━━ DATA SECTION

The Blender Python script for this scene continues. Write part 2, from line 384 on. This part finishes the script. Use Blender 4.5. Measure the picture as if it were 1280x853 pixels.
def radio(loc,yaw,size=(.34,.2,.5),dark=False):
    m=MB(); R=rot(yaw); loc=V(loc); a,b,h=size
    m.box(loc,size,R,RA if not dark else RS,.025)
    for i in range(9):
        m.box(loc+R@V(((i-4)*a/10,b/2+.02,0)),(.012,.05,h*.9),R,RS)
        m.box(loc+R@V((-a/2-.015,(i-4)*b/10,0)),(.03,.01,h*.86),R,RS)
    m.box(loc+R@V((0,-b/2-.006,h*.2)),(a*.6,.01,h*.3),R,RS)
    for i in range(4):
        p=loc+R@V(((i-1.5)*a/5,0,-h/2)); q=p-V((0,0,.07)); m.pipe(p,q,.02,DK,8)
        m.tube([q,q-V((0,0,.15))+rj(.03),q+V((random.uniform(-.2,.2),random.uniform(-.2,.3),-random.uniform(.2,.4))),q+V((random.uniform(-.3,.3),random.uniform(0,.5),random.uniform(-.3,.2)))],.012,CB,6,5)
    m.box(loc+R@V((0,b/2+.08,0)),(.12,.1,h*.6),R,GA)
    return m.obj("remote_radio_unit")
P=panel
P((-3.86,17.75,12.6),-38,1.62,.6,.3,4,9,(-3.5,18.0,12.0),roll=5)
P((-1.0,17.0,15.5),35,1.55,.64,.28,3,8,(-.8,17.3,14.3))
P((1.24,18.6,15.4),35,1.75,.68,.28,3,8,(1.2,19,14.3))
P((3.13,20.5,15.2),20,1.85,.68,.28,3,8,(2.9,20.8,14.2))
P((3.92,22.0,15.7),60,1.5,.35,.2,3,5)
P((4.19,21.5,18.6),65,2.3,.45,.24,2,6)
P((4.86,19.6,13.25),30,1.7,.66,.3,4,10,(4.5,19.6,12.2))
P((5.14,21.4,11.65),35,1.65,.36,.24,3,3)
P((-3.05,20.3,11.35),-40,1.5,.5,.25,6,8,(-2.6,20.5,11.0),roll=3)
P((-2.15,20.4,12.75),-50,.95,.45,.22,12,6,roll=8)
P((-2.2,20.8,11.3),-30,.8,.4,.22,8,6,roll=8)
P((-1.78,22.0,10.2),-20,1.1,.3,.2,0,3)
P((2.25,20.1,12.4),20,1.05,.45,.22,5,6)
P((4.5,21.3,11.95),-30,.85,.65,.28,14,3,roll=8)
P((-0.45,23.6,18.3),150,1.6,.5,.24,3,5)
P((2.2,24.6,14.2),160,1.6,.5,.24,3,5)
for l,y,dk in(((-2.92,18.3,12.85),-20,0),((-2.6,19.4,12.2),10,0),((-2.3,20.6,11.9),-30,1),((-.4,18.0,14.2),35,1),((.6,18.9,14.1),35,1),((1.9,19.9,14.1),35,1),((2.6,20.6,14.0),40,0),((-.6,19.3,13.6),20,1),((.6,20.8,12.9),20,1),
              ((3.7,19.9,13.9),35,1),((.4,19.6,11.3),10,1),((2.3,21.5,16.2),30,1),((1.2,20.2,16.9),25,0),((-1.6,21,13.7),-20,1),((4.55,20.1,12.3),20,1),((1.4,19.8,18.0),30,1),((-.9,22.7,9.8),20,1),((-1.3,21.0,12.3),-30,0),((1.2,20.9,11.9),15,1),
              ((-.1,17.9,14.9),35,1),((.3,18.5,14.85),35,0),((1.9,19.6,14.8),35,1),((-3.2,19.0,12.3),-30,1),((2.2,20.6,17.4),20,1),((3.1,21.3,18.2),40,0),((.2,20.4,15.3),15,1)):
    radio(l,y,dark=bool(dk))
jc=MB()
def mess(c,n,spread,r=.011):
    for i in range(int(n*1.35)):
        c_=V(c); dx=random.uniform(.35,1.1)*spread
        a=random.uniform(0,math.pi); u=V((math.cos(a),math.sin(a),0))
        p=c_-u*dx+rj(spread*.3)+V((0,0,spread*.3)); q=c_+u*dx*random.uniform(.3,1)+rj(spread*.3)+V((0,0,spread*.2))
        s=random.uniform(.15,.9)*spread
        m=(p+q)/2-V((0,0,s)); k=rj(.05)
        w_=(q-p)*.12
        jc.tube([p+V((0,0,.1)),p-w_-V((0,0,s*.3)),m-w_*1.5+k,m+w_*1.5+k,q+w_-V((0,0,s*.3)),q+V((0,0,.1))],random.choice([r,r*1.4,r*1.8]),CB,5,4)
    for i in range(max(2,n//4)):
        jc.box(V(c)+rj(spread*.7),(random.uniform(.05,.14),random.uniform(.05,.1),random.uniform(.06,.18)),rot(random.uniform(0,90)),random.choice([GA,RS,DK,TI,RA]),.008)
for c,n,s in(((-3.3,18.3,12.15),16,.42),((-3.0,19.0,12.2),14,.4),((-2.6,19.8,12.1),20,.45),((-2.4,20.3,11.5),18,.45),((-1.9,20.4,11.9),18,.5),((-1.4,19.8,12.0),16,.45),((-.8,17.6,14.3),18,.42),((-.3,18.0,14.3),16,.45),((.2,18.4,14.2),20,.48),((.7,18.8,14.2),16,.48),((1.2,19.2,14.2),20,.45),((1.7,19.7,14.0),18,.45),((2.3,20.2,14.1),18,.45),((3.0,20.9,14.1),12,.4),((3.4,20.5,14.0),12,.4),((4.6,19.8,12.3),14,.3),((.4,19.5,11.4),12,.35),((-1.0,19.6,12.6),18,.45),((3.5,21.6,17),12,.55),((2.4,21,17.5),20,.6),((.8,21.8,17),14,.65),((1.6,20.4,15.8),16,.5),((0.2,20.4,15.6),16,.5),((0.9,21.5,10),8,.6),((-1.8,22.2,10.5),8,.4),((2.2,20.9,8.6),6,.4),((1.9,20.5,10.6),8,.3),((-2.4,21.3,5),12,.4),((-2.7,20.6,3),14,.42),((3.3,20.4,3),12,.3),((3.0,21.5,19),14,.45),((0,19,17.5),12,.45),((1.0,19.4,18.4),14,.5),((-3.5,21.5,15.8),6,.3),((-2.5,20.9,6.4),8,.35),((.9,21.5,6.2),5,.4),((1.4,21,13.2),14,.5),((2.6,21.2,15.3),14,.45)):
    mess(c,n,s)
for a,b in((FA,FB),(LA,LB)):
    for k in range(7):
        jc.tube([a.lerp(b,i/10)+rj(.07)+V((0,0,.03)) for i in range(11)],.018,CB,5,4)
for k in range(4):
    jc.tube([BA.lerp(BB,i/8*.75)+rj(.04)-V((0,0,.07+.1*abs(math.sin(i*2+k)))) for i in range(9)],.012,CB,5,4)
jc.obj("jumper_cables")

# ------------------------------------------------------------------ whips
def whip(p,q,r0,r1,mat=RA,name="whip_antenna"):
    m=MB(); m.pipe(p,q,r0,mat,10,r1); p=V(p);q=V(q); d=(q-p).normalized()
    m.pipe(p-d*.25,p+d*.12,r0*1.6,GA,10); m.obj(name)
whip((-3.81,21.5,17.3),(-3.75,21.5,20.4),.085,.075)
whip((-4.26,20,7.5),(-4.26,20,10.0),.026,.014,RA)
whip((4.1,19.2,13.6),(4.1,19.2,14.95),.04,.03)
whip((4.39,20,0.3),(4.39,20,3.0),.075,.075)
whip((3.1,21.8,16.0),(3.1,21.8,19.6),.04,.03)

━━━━

_THE EXERCISE:_ Using the data above, repeat every line exactly.

_RESULT:_
The Blender Python script for this scene continues. Write part 2, from line 384 on. This part finishes the script. Use Blender 4.5. Measure the picture as if it were 1280x853 pixels.
def radio(loc,yaw,size=(.34,.2,.5),dark=False):
    m=MB(); R=rot(yaw); loc=V(loc); a,b,h=size
    m.box(loc,size,R,RA if not dark else RS,.025)
    for i in range(9):
        m.box(loc+R@V(((i-4)*a/10,b/2+.02,0)),(.012,.05,h*.9),R,RS)
        m.box(loc+R@V((-a/2-.015,(i-4)*b/10,0)),(.03,.01,h*.86),R,RS)
    m.box(loc+R@V((0,-b/2-.006,h*.2)),(a*.6,.01,h*.3),R,RS)
    for i in range(4):
        p=loc+R@V(((i-1.5)*a/5,0,-h/2)); q=p-V((0,0,.07)); m.pipe(p,q,.02,DK,8)
        m.tube([q,q-V((0,0,.15))+rj(.03),q+V((random.uniform(-.2,.2),random.uniform(-.2,.3),-random.uniform(.2,.4))),q+V((random.uniform(-.3,.3),random.uniform(0,.5),random.uniform(-.3,.2)))],.012,CB,6,5)
    m.box(loc+R@V((0,b/2+.08,0)),(.12,.1,h*.6),R,GA)
    return m.obj("remote_radio_unit")
P=panel
P((-3.86,17.75,12.6),-38,1.62,.6,.3,4,9,(-3.5,18.0,12.0),roll=5)
P((-1.0,17.0,15.5),35,1.55,.64,.28,3,8,(-.8,17.3,14.3))
P((1.24,18.6,15.4),35,1.75,.68,.28,3,8,(1.2,19,14.3))
P((3.13,20.5,15.2),20,1.85,.68,.28,3,8,(2.9,20.8,14.2))
P((3.92,22.0,15.7),60,1.5,.35,.2,3,5)
P((4.19,21.5,18.6),65,2.3,.45,.24,2,6)
P((4.86,19.6,13.25),30,1.7,.66,.3,4,10,(4.5,19.6,12.2))
P((5.14,21.4,11.65),35,1.65,.36,.24,3,3)
P((-3.05,20.3,11.35),-40,1.5,.5,.25,6,8,(-2.6,20.5,11.0),roll=3)
P((-2.15,20.4,12.75),-50,.95,.45,.22,12,6,roll=8)
P((-2.2,20.8,11.3),-30,.8,.4,.22,8,6,roll=8)
P((-1.78,22.0,10.2),-20,1.1,.3,.2,0,3)
P((2.25,20.1,12.4),20,1.05,.45,.22,5,6)
P((4.5,21.3,11.95),-30,.85,.65,.28,14,3,roll=8)
P((-0.45,23.6,18.3),150,1.6,.5,.24,3,5)
P((2.2,24.6,14.2),160,1.6,.5,.24,3,5)
for l,y,dk in(((-2.92,18.3,12.85),-20,0),((-2.6,19.4,12.2),10,0),((-2.3,20.6,11.9),-30,1),((-.4,18.0,14.2),35,1),((.6,18.9,14.1),35,1),((1.9,19.9,14.1),35,1),((2.6,20.6,14.0),40,0),((-.6,19.3,13.6),20,1),((.6,20.8,12.9),20,1),
              ((3.7,19.9,13.9),35,1),((.4,19.6,11.3),10,1),((2.3,21.5,16.2),30,1),((1.2,20.2,16.9),25,0),((-1.6,21,13.7),-20,1),((4.55,20.1,12.3),20,1),((1.4,19.8,18.0),30,1),((-.9,22.7,9.8),20,1),((-1.3,21.0,12.3),-30,0),((1.2,20.9,11.9),15,1),
              ((-.1,17.9,14.9),35,1),((.3,18.5,14.85),35,0),((1.9,19.6,14.8),35,1),((-3.2,19.0,12.3),-30,1),((2.2,20.6,17.4),20,1),((3.1,21.3,18.2),40,0),((.2,20.4,15.3),15,1)):
    radio(l,y,dark=bool(dk))
jc=MB()
def mess(c,n,spread,r=.011):
    for i in range(int(n*1.35)):
        c_=V(c); dx=random.uniform(.35,1.1)*spread
        a=random.uniform(0,math.pi); u=V((math.cos(a),math.sin(a),0))
        p=c_-u*dx+rj(spread*.3)+V((0,0,spread*.3)); q=c_+u*dx*random.uniform(.3,1)+rj(spread*.3)+V((0,0,spread*.2))
        s=random.uniform(.15,.9)*spread
        m=(p+q)/2-V((0,0,s)); k=rj(.05)
        w_=(q-p)*.12
        jc.tube([p+V((0,0,.1)),p-w_-V((0,0,s*.3)),m-w_*1.5+k,m+w_*1.5+k,q+w_-V((0,0,s*.3)),q+V((0,0,.1))],random.choice([r,r*1.4,r*1.8]),CB,5,4)
    for i in range(max(2,n//4)):
        jc.box(V(c)+rj(spread*.7),(random.uniform(.05,.14),random.uniform(.05,.1),random.uniform(.06,.18)),rot(random.uniform(0,90)),random.choice([GA,RS,DK,TI,RA]),.008)
for c,n,s in(((-3.3,18.3,12.15),16,.42),((-3.0,19.0,12.2),14,.4),((-2.6,19.8,12.1),20,.45),((-2.4,20.3,11.5),18,.45),((-1.9,20.4,11.9),18,.5),((-1.4,19.8,12.0),16,.45),((-.8,17.6,14.3),18,.42),((-.3,18.0,14.3),16,.45),((.2,18.4,14.2),20,.48),((.7,18.8,14.2),16,.48),((1.2,19.2,14.2),20,.45),((1.7,19.7,14.0),18,.45),((2.3,20.2,14.1),18,.45),((3.0,20.9,14.1),12,.4),((3.4,20.5,14.0),12,.4),((4.6,19.8,12.3),14,.3),((.4,19.5,11.4),12,.35),((-1.0,19.6,12.6),18,.45),((3.5,21.6,17),12,.55),((2.4,21,17.5),20,.6),((.8,21.8,17),14,.65),((1.6,20.4,15.8),16,.5),((0.2,20.4,15.6),16,.5),((0.9,21.5,10),8,.6),((-1.8,22.2,10.5),8,.4),((2.2,20.9,8.6),6,.4),((1.9,20.5,10.6),8,.3),((-2.4,21.3,5),12,.4),((-2.7,20.6,3),14,.42),((3.3,20.4,3),12,.3),((3.0,21.5,19),14,.45),((0,19,17.5),12,.45),((1.0,19.4,18.4),14,.5),((-3.5,21.5,15.8),6,.3),((-2.5,20.9,6.4),8,.35),((.9,21.5,6.2),5,.4),((1.4,21,13.2),14,.5),((2.6,21.2,15.3),14,.45)):
    mess(c,n,s)
for a,b in((FA,FB),(LA,LB)):
    for k in range(7):
        jc.tube([a.lerp(b,i/10)+rj(.07)+V((0,0,.03)) for i in range(11)],.018,CB,5,4)
for k in range(4):
    jc.tube([BA.lerp(BB,i/8*.75)+rj(.04)-V((0,0,.07+.1*abs(math.sin(i*2+k)))) for i in range(9)],.012,CB,5,4)
jc.obj("jumper_cables")

# ------------------------------------------------------------------ whips
def whip(p,q,r0,r1,mat=RA,name="whip_antenna"):
    m=MB(); m.pipe(p,q,r0,mat,10,r1); p=V(p);q=V(q); d=(q-p).normalized()
    m.pipe(p-d*.25,p+d*.12,r0*1.6,GA,10); m.obj(name)
whip((-3.81,21.5,17.3),(-3.75,21.5,20.4),.085,.075)
whip((-4.26,20,7.5),(-4.26,20,10.0),.026,.014,RA)
whip((4.1,19.2,13.6),(4.1,19.2,14.95),.04,.03)
whip((4.39,20,0.3),(4.39,20,3.0),.075,.075)
whip((3.1,21.8,16.0),(3.1,21.8,19.6),.04,.03)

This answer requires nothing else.